What is the key to happiness at work?

Something for the Weekend: There are not many things more integral to a benefits professional’s job than understanding what makes people happy at work; so the latest research from CIPHR makes interesting reading.

The software provider’s poll of more than 1,000 employees uncovered some unexpected patterns in which roles they enjoy.

Educational support assistants get the most joy from work, according to the survey, with 91% saying they like or love their job. And the very-closely-related position of teaching assistant came in second at 88%, suggesting classroom-based duties are the most rewarding.

So it is surprising that just 61% of teachers themselves feel the same passion for their role.
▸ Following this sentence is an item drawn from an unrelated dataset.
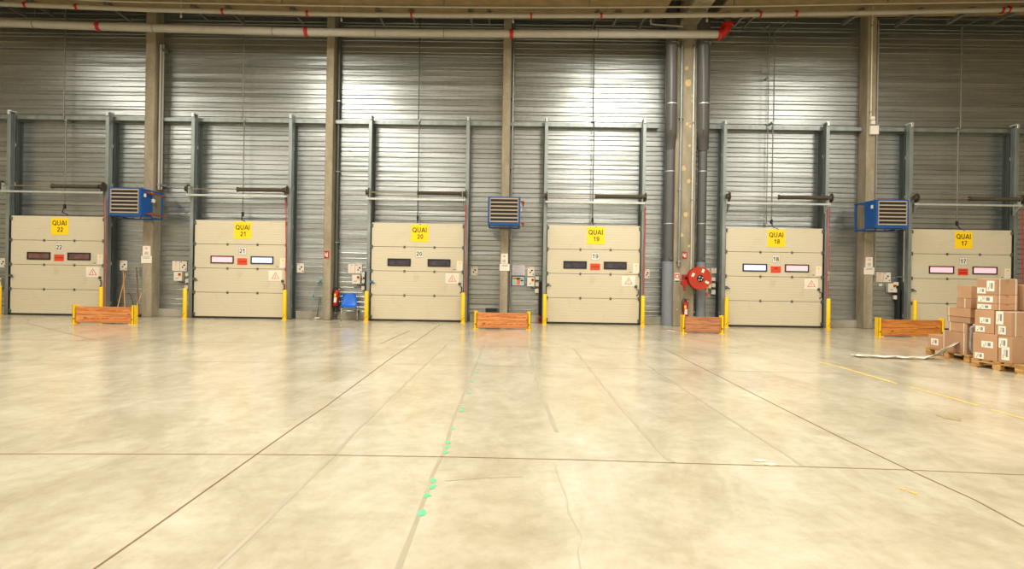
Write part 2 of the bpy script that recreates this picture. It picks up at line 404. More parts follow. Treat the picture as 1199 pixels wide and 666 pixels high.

It seems seniority is little indication of career happiness.

Salary doesn’t appear to play a major part in sparking love affairs between employees and their tasks either. For example, two-thirds of sales and retail assistants, who earn a median salary of just £11,313 per year, say they love or like the job, compared with little over half of sales supervisors on an average of £20,875.

It is a similar story in a profession closer to home. While 64% of HR managers and directors feel passion for their work, this is broadly in line with the 63% of HR and industrial relations officers expressing job love, despite the more senior group being on an extra £18,046 a year on average.

Bad feeling towards a job can grow over time. Although 13% of respondents who started their current job last year already dislike or hate it, this rises to 23% among those who have been in position for four years.

So what are the lessons for benefit professionals? First, a promotion won’t necessarily make you happier, although it is likely to make you wealthier.

But more importantly, keeping employees engaged in their roles takes a lot more than a pay rise or status upgrade. As all Employee Benefits readers know, a good perks strategy understands the individual and offers them help with the myriad issues they are facing in and out of work.